Well, congrats. We’ve arrived at the part of our story when, you know, our hero reminds her newfound friends on the left, “Yep, she’s still a Republican.” And I think there is this tendency to look at any Republican who briefly or, in a prolonged way, disavows Trump that they’re somehow moderating or moving to the middle or even the left. In fact, the rejection of Trump was that he wasn’t conservative enough. And so I don’t think that we should be at all surprised when we watch Liz Cheney act like a Republican and sound like the Republicans to those around her.

She then seemed to make a vailed joke about conservative former Senator Rick Santorum being dropped by CNN last week as a contributor as she joked about the possibility of being banned from the show over her risque answer:

But to the voter fraud stuff, I mean, how much longer are we going to continue to perform this theatrical nonsense of recounts and audits?  I mean, it feels at some point like — I don’t know if I can say this — it feels like masturbation. I’m sure it feels good to people, you know, in this wing of the party, but it does not actually end with anything. It might be my last day here — I don’t know.

Berman approvingly responded: “No, I just want to tell you that in that three seconds where you said that, there were 100 things that went through my head, and I decided that I couldn’t say one of them out loud, so — but I know exactly what you mean.”

Schiavocampo and Powers then got to make their own criticisms of Cheney.

This episode of CNN’s New Day show was sponsored in part by VMWare. Their contact information is linked.

Transcript follows:

CNN

New Day

5/24/2021

6:23 a.m. Eastern

JOHN BERMAN: Liz Cheney was asked about some of these restrictive voting laws that are being passed around the country, and listen to what she said.

JONATHAN SWAN, AXIOS: How much culpability do Republican elites have for fertilizing the soil for the big lie?

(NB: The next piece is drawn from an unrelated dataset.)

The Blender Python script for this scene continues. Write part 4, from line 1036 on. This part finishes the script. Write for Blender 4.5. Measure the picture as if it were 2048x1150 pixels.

CONGRESSWOMAN LIZ CHENEY (R-WY): That’s not at all how I think about it, you won’t be surprised to hear. 

SWAN: Why? 

CHENEY: I think when you look at things like voter fraud, it certainly exists. I will never understand the resistance, for example, to voter ID. I think you ought to have to show ID to go vote. There’s a big difference between that and a President of the United States who loses an election after he tried to steal the election and refuses to concede.

BERMAN: So Liz Cheney, who has refused to lie about the outcome of the election and lost her job because of it, says these new laws are all okay.

S.E. CUPP, CNN CONTRIBUTOR: Well, congrats. We’ve arrived at the part of our story when, you know, our hero reminds her newfound friends on the left, “Yep, she’s still a Republican.” And I think there is this tendency to look at any Republican who briefly or, in a prolonged way, disavows Trump that they’re somehow moderating or moving to the middle or even the left. In fact, the rejection of Trump was that he wasn’t conservative enough. And so I don’t think that we should be at all surprised when we watch Liz Cheney act like a Republican and sound like the Republicans to those around her.

But to the voter fraud stuff, I mean, how much longer are we going to continue to perform this theatrical nonsense of recounts and audits?  I mean, it feels at some point like — I don’t know if I can say this — it feels like masturbation. I’m sure it feels good to people, you know, in this wing of the party, but it does not actually end with anything. It might be my last day here — I don’t know.

BERMAN: No, I just want to tell you that in that three seconds where you said that, there were 100 things that went through my head —

CUPP: Was that one of them?

BERMAN: — and I decided that I couldn’t say one of them out loud, so — but I know exactly what you mean.

MARA SCHIAVOCAMPO, TALK SHOW HOST: Well, it is certainly performative outrage about a nonexistent problem. … And as Kirsten (Powers) noted, these recounts give some legitimacy to this nonexistent problem. And what we’re saying with Liz Cheney, you know, she was very clear. She said she wasn’t going to go along with the big lie. Now, she’s making it clear she will go along with “a” big lie — maybe not “the” big lie, but this is a pretty big one. Because she has said that the big lie is a threat to democracy, right? What’s a greater threat to democracy than unnecessarily limiting access to voting.